Yadav spoke to an investigative team from NDTV and admitted before hidden cameras that the mob assaulted Khan for over one-and-a-half hours. The NDTV team had posed as researchers doing field work on Hindutva outfits

“First there were 10 people then the crowd swelled,” Yadav had said. “They weren’t stopping their trucks, so I had to overtake them and take their keys to catch them.”

Yadav spent five months in jail after the incident. The Rajasthan High Court accepted his bail application on the grounds that there were about 200 people present at the spot, that Yadav was not named in the police complaint or First Information Report, that no specific action of his was named in the crime, and that he was not present at the spot of the crime.

Pehlu Khan’s son, Irshad Khan, told NDTV that he recognised Yadav from the video footage as the person who stopped their vehicle. “He started beating us,” Irshad Khan said.

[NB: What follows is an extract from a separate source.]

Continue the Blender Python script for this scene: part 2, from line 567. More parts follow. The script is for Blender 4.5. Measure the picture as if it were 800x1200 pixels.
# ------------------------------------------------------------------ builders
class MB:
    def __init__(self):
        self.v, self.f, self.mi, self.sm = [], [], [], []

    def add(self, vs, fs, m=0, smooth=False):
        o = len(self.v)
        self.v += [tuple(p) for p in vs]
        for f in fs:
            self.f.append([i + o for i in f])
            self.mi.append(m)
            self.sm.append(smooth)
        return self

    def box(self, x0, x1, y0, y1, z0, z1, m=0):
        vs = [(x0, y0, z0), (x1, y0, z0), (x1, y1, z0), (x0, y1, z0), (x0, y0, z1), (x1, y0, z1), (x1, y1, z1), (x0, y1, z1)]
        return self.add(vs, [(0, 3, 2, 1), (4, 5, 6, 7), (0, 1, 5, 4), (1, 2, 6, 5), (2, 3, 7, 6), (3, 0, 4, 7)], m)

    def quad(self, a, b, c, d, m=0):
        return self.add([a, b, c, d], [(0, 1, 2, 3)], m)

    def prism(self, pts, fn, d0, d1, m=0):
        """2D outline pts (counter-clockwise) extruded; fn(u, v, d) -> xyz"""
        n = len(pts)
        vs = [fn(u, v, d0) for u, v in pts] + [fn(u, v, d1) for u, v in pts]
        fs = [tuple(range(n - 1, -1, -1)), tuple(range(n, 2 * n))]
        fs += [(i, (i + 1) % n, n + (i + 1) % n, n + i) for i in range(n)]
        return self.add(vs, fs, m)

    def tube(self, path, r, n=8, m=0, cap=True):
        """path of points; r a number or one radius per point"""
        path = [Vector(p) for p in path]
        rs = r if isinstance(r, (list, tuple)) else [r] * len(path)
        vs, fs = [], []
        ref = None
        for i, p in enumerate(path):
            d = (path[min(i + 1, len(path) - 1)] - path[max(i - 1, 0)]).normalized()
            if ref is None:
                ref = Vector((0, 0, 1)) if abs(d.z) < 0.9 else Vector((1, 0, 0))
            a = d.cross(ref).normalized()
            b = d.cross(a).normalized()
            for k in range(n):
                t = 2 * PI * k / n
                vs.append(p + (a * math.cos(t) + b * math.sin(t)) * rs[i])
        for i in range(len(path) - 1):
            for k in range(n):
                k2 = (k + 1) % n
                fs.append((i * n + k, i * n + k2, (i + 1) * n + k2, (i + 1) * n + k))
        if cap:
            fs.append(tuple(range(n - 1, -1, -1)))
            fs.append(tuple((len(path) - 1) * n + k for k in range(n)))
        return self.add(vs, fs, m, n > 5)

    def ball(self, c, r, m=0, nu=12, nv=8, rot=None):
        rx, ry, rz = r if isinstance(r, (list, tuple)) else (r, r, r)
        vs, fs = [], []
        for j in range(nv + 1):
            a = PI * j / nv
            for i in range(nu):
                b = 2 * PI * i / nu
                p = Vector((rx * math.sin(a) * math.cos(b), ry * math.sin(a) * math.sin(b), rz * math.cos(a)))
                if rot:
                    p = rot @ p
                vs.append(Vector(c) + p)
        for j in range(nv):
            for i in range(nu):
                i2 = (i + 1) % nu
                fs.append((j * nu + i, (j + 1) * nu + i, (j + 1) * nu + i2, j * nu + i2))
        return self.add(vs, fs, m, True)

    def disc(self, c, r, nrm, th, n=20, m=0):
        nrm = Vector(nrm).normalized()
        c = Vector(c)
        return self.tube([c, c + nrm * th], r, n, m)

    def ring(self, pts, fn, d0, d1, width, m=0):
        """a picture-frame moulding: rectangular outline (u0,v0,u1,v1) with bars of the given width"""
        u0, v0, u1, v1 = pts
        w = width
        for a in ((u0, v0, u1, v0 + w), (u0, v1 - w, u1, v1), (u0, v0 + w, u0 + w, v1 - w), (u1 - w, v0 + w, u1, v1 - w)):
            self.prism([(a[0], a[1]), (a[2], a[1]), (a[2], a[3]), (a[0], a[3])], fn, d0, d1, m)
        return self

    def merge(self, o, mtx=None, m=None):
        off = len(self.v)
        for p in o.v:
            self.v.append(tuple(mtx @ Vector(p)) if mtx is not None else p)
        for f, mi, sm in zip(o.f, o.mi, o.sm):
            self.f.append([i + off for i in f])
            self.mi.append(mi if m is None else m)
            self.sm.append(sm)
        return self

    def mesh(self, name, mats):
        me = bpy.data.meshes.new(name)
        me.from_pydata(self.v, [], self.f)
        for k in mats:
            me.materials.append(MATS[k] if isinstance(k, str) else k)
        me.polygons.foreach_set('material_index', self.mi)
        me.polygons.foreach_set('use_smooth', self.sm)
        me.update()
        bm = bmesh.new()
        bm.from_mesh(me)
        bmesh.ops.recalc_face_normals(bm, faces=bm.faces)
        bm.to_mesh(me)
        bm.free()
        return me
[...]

Khan was attacked while he was transporting his cows from Rajasthan to Haryana. Although he had permits for the animals, a group of men had accused him of transporting them illegally and then assaulted him. Many of his attackers were allegedly affiliated with the Bajrang Dal and Vishwa Hindu Parishad.

On Monday, the Supreme Court also agreed to hear a plea on the Hapur lynching incident after a survivor of the crime moved the court seeking protection and demanded a court-monitored inquiry by a special investigation team. This came after Rakesh Sisodia, an accused in a lynching case in Uttar Pradesh, bragged about his crime to the NDTV team.